Vitol likely to take more crude storage capacity at Cushing
12.24.2009 - NEWS
December 24, 2009 [Opis] - Vitol is likely to take over more crude storage space at Cushing in the future, but the newly acquired Blueknight Energy Partners LP will remain an independent third-party storage terminal.

In late November, Vitol completed the purchase of a controlling interest in former SemGroup Energy Partners LP, which was renamed Blueknight Energy
Partners from Dec. 1. Vitol purchased 100% of the membership interests of Blueknight, Blueknight’s general partner and its subordinated units. In the MLP, Vitol owns the general partnership, but there could still be limited partners in the company.
“Vitol has indicated that they could take up more crude storage at Cushing,” but there is no word on any changes on the company’s third-party independent
status, Bailey Jones, a Blueknight spokesman, said.
Vitol currently uses about 30% of the total crude storage at Cushing. Blueknight owns and operates a portfolio of complementary midstream energy assets consisting of about 8.2 million bbl of crude oil storage located in Oklahoma and Texas, about 6.7 million barrels of which are located at the
Cushing, Okla., interchange. The opportunity to expand Vitol’s crude storage space at Cushing would come when the storage contracts with existing tenants expire. Existing tenants have the options to renew their contracts, possibly at a higher rate due to inflation. This would depend on the individual ontractual terms. Vitol also has the option to buy out those contracted space at expiration.
With a controlling stake at Blueknight and majority vote on the board of directors, Vitol has the right and option to use Blueknight solely for its own trading purposes in the future. However, there is no indication of such a drastic move so far or in the near future, Jones said.
OPIS noted that Vitol has typically bought oil terminals to add to its network system of storage tanks.
Blueknight also appointed James Dyer, a Vitol executive, as its new chief executive officer in December. Vitol also reshuffled the board of directors and the management team at
Blueknight. Vitol would have control on the Board as well as the management. In connection with the Vitol change of control, Miguel Loya, Javed Ahmed, Christopher G. Brown, James C. Dyer, IV, Steven M. Bradshaw and John A. Shapiro were appointed to the Board. Ahmed, Loya, Dyer and Brown are affiliated with Vitol, and Bradshaw and Shapiro will serve as independent members of the Board and will be members of
the Conflicts Committee, Audit Committee and Compensation Committee of the Board.
Vitol Inc. is the principal U.S. subsidiary of the Vitol Group. Vitol is engaged in the global physical supply and distribution of crude oil, petroleum products, coal, natural gas and other commodities. Vitol was founded in 1966, and is headquartered in the Netherlands.
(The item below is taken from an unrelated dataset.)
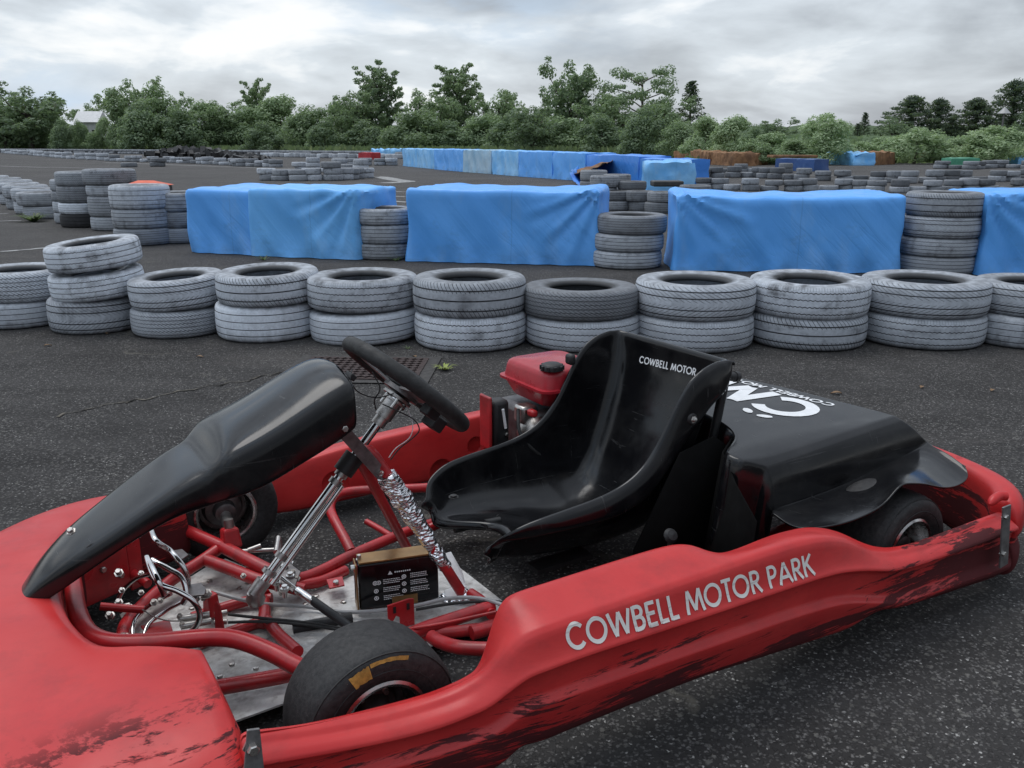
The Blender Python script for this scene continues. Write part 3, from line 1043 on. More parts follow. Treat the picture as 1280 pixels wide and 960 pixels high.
GB = 'big blue tarp covered blocks behind the front tyre row'
block_px((237, 315.5), (330, 320), .98, .60, M['tarp'], 'blue tarp block whose left end shows, first in the near row', GB, seed=1.3, foldR=False)
block_px((314, 320), (449, 325.5), .90, .62, M['tarp_light'], 'light blue tarp block joined to the first, with a gathered right corner', GB, seed=4.1, amp=.018)
block_px((510, 327), (748, 333), .92, .64, M['tarp'], 'long blue tarp block between two three-high tyre stacks', GB, seed=7.7, sag=.01)
block_px((842, 338.5), (1124, 342.5), .98, .625, M['tarp'], 'longest blue tarp block with sagging top, right behind the seat', GB, seed=2.2, sag=.03,
         foldL=True, foldR=False, amp=.016)
block_px((1222, 345), (1480, 349), .92, .64, M['tarp'], 'blue tarp block cut by the right picture edge, white lined flap', GB, seed=9.9, foldL=True, amp=.02)

# the folded corner flaps (sub sheets pinned on the side of the tarps)
def flap(pxs, Y, name, material, parent_label, cat='tarp flap'):
    pass

GW = 'blue tarp sections of the long far wall'
wall = [((503, 207.5), (543, 211.5), 'tarp_pale', 'bleached patchy blue section, left end of the long far wall'),
        ((543, 211.8), (579, 215), 'tarp', 'deeper blue section second from left end of far wall'),
        ((579, 215.2), (614, 217.6), 'tarp_white', 'almost white section, third from left of far wall'),
        ((615, 217.8), (648, 220.6), 'tarp_pale', 'pale section fourth from left of far wall'),
        ((649, 220.8), (690, 223.6), 'tarp', 'mid blue section in the middle of far wall'),
        ((691, 223.8), (731, 226.8), 'tarp', 'smooth light blue section of far wall left of cardboard sheet'),
        ((732, 227), (797, 232), 'tarp_deep', 'deep blue section of far wall behind the cardboard sheet'),
        ((798, 232.2), (840, 236), 'tarp_deep', 'deep blue right end section of far wall behind torn tarp')]
for i, (a, b, mt, lab) in enumerate(wall):
    block_px(a, b, 1.0, [.78, .79, .79, .78, .77, .76, .72, .66][i], M[mt], lab, GW, seed=i * 2.7, res=.12, amp=.03, flare=.05, foldR=False)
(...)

Vitol moves over 5 million bbl of crude oil and petroleum products every day throughout the world, charters more than 3,000 ships annually and had annual revenues of $191 billion in 2008.
Apart from the large crude storage capacity in Texas and Oklahoma, Blueknight also owns about 1,150 miles of crude oil pipeline located primarily in Oklahoma and Texas, over 200 crude oil transportation and oilfield services vehicles deployed in Kansas, Colorado, New Mexico, Oklahoma and Texas and about 7.4 million barrels of combined asphalt and residual fuel storage located at 46 terminals in 23 states. Blueknight provides crude oil terminalling and storage services, crude oil
gathering and transportation services and asphalt services.